TETÉ RIBEIRO
SÃO PAULO, SP (FOLHAPRESS) – Pobre Victor Drummond, papel de Daniel Auteuil, de “Caché”. Seu emprego de cartunista foi atropelado pelas mudanças da era digital e ele foi demitido. Agora, é obrigado a suportar a situação incômoda de ser mantido pela mulher, Marianne, vivida por Fanny Ardant, de “Callas Forever”, uma psicanalista famosa com quem é casado há 40 anos.
Victor já está tão confortável com a presença da mulher que se apresenta sempre desmazelado, com barba comprida e desgrenhada. Marianne, ao contrário, vive impecável, tem apetite pela vida e gana de novas experiências.
A disparidade incomoda a mulher, que um dia explode e bota o marido para fora de casa. Depois, comemora o feito como um ato de libertação.
Ela não tem a preocupação de ficar sozinha. É amante há muito tempo de François, papel de Denis Podalydès, de “O Enterro da Vovó”, o editor que demitiu Victor. Mas o ex-cartunista também tem um possível salvador – Antoine, papel de Guillaume Canet, de “Rock’n Roll: Por Trás da Fama”, o melhor amigo do filho do casal que é fã de seu trabalho e dono da firma Time Travellers, ou viajantes no tempo.
O produto que ele vende é uma experiência teatral imersiva em qualquer época do passado que o cliente quiser e com a companhia que escolher. A firma constrói cenários ultradetalhistas em estúdio e tem uma grande equipe de atores, assistentes e figurantes, com figurinos caprichados e maquiagem profissional.
Pode ser uma festa no fim do século 19, um banquete com Maria Antonieta ou uma noite especial da pessoa. Qualquer que seja a fantasia, faz uma simulação quase perfeita.
O filho de Victor e Marianne, Maxime, papel de Michaël Cohen, presenteia o pai com um vale-viagem no tempo.
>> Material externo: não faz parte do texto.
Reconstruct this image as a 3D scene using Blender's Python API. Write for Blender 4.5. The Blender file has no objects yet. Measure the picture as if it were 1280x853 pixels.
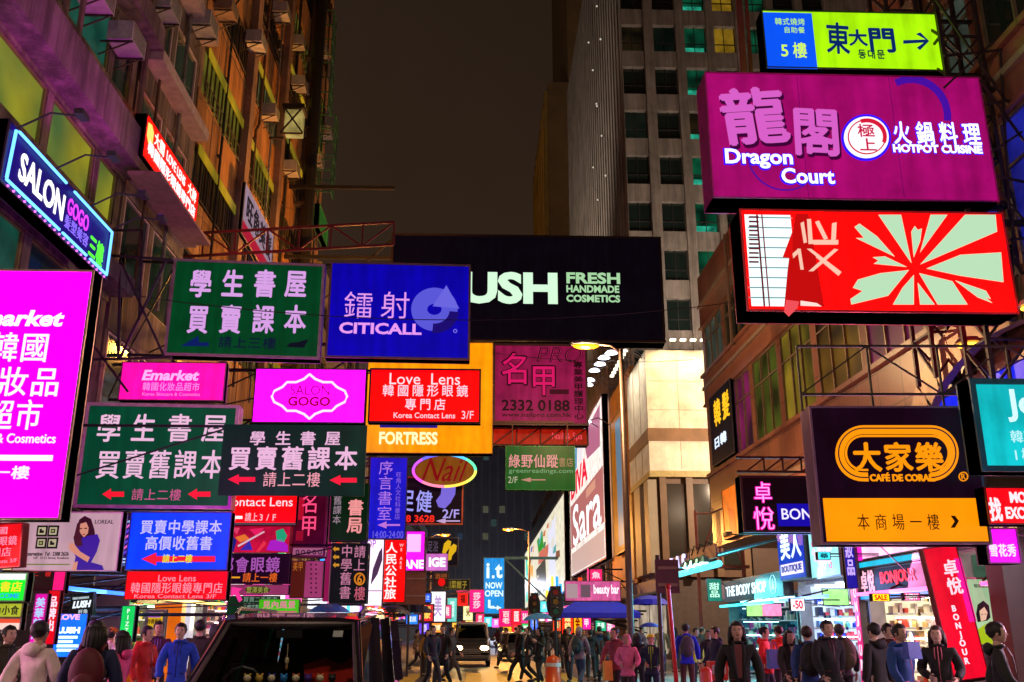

Victor primeiro desconfia da ideia, mas aceita e escolhe uma noite em 1974, no bar de um hotel em Lyon onde encontrou sua ex-mulher pela primeira vez.
Um dos grandes prazeres de assistir a esse longa é a performance do protagonista e a maneira como ele expressa o prazer de voltar ao passado.
A barba vai embora, o figurino melhora e até o brilho no olho ele consegue transmitir.
No bar de hotel da sua juventude todo mundo fuma, bebe e conversa com as pessoas em vez de mexer no celular.
O único drama da nova vida do velho Victor é que ele começa a se interessar de verdade pela atriz contratada para interpretar a jovem Marianne. Ela é Margot, papel de Doria Tillier, mulher de Antoine na vida real, com quem tem uma relação mais que conturbada.
Com roteiro inteligente e direção esperta, “La Belle Époque” lida bem com as complicações de misturar fatos e fantasia. Tem algo de “O Show de Truman”, filme de 1998 de Peter Weir, na maneira como Antoine controla as cenas dos bastidores, falando por ponto no ouvido dos atores principais, aumentando ou diminuindo a luz e a trilha sonora.
Sem mais spoilers, vale afirmar que essa é uma deliciosa comédia francesa que provoca reflexões sobre como o passar do tempo faz as pessoas mudar e como alguns de nós acolhemos as transformações e nunca olhamos para trás. E como outros se sentem presos ao passado e lamentam uma fase que não existe mais.
Voltar a um momento recriado dá a Victor a possibilidade de analisar as duas perspectivas. O roteirista e diretor Nicolas Bedos consegue apresentar esse argumento de uma maneira charmosa, diferente e divertida.